(Scenes as source code)
■ ■ ■

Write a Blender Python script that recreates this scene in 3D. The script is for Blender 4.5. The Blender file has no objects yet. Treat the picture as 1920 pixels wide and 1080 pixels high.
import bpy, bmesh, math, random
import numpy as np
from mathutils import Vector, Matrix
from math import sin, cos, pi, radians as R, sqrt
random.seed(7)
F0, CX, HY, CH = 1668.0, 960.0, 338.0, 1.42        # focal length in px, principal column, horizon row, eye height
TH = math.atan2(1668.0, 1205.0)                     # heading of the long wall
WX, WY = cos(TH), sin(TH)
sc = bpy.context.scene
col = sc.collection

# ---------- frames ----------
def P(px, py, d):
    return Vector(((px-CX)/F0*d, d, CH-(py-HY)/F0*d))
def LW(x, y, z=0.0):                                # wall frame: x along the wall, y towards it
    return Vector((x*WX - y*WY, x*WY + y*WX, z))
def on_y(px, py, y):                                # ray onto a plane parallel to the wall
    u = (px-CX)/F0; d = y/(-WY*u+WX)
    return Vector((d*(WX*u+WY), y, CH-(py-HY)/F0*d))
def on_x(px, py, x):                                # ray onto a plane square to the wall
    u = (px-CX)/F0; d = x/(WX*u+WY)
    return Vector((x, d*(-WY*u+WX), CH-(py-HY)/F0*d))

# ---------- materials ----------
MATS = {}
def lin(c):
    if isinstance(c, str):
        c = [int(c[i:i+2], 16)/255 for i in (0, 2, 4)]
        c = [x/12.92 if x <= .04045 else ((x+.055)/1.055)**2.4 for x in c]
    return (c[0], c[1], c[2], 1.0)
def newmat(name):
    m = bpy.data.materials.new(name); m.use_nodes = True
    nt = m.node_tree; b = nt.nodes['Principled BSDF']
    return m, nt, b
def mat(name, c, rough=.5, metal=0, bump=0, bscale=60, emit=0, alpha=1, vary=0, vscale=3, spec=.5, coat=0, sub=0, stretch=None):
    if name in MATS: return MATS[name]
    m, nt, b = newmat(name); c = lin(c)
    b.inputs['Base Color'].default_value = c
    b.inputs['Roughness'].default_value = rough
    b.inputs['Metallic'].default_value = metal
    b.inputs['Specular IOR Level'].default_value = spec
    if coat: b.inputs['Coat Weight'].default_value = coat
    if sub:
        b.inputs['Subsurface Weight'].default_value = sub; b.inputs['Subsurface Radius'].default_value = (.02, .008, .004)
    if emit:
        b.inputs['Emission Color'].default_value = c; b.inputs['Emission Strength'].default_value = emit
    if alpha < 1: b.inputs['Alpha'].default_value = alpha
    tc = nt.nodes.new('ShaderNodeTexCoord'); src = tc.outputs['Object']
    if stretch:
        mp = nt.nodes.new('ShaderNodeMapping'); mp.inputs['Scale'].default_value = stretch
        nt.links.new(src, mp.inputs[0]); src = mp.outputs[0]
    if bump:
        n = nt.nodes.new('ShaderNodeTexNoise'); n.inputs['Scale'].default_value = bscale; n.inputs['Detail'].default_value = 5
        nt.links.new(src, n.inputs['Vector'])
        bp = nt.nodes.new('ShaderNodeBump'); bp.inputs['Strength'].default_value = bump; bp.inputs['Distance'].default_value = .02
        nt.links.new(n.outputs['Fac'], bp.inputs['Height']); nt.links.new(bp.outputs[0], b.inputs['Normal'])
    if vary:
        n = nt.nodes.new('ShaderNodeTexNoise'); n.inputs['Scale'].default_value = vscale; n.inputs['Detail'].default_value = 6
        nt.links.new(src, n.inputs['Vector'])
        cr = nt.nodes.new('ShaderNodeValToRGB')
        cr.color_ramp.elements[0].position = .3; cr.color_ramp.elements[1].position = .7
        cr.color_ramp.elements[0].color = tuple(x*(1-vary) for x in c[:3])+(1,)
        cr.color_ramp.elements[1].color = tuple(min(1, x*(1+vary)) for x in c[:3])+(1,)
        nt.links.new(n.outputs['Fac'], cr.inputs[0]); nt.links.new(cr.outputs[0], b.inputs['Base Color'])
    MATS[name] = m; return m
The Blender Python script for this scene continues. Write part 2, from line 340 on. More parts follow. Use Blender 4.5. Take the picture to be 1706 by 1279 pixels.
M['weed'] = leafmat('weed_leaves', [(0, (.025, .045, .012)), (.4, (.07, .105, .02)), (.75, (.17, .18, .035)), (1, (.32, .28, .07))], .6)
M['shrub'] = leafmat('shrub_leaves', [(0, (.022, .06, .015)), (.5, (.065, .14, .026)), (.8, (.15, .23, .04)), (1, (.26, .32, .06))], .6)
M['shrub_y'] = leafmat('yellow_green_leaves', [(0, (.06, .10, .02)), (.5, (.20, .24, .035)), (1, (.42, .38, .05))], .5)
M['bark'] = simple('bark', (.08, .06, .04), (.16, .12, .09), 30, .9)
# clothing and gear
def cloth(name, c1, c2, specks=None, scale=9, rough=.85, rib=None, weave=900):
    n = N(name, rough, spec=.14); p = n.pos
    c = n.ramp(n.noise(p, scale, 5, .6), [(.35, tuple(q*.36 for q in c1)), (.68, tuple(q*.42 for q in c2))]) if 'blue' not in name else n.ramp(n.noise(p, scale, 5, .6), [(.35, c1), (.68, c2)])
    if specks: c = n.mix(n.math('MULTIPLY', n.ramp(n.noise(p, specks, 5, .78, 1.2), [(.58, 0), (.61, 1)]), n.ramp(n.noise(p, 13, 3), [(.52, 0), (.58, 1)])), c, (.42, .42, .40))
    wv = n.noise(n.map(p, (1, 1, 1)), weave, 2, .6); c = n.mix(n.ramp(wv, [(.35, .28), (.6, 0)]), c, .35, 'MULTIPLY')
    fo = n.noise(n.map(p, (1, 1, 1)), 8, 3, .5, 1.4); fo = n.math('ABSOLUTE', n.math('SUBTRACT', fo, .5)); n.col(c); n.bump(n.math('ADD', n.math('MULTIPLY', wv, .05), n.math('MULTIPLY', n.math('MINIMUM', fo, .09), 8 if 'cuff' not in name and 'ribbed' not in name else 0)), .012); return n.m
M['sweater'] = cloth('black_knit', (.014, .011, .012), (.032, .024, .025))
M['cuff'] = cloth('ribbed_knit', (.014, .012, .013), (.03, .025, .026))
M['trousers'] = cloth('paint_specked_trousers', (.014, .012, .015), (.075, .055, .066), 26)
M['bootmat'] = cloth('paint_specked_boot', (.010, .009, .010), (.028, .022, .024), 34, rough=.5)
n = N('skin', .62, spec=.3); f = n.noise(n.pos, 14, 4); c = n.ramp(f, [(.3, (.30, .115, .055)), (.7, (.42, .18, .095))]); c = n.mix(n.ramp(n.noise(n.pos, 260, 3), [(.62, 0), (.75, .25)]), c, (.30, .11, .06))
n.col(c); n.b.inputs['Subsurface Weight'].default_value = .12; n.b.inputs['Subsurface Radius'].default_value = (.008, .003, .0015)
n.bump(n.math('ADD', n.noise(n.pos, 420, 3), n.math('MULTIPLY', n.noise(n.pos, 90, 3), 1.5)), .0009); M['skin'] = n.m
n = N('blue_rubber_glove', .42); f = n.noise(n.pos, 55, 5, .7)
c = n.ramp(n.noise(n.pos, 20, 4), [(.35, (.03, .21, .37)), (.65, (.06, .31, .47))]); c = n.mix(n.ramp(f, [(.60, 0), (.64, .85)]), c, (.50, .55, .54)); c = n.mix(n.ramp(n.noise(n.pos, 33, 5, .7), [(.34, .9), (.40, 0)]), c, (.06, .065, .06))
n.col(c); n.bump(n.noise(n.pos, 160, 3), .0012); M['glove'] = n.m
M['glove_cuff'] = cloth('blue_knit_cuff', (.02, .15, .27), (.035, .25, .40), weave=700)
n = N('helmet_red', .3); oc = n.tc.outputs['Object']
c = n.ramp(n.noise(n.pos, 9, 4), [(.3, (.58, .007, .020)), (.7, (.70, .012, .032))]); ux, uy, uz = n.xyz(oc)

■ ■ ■

Given problem. Please write out exactly the lines from the start of the data through the line that contains "return Vector((x, d*(-WY*u+WX), CH-(py-HY)/F0*d))", both ends included, and nothing else.

The output.
Write a Blender Python script that recreates this scene in 3D. The script is for Blender 4.5. The Blender file has no objects yet. Treat the picture as 1920 pixels wide and 1080 pixels high.
import bpy, bmesh, math, random
import numpy as np
from mathutils import Vector, Matrix
from math import sin, cos, pi, radians as R, sqrt
random.seed(7)
F0, CX, HY, CH = 1668.0, 960.0, 338.0, 1.42        # focal length in px, principal column, horizon row, eye height
TH = math.atan2(1668.0, 1205.0)                     # heading of the long wall
WX, WY = cos(TH), sin(TH)
sc = bpy.context.scene
col = sc.collection

# ---------- frames ----------
def P(px, py, d):
    return Vector(((px-CX)/F0*d, d, CH-(py-HY)/F0*d))
def LW(x, y, z=0.0):                                # wall frame: x along the wall, y towards it
    return Vector((x*WX - y*WY, x*WY + y*WX, z))
def on_y(px, py, y):                                # ray onto a plane parallel to the wall
    u = (px-CX)/F0; d = y/(-WY*u+WX)
    return Vector((d*(WX*u+WY), y, CH-(py-HY)/F0*d))
def on_x(px, py, x):                                # ray onto a plane square to the wall
    u = (px-CX)/F0; d = x/(WX*u+WY)
    return Vector((x, d*(-WY*u+WX), CH-(py-HY)/F0*d))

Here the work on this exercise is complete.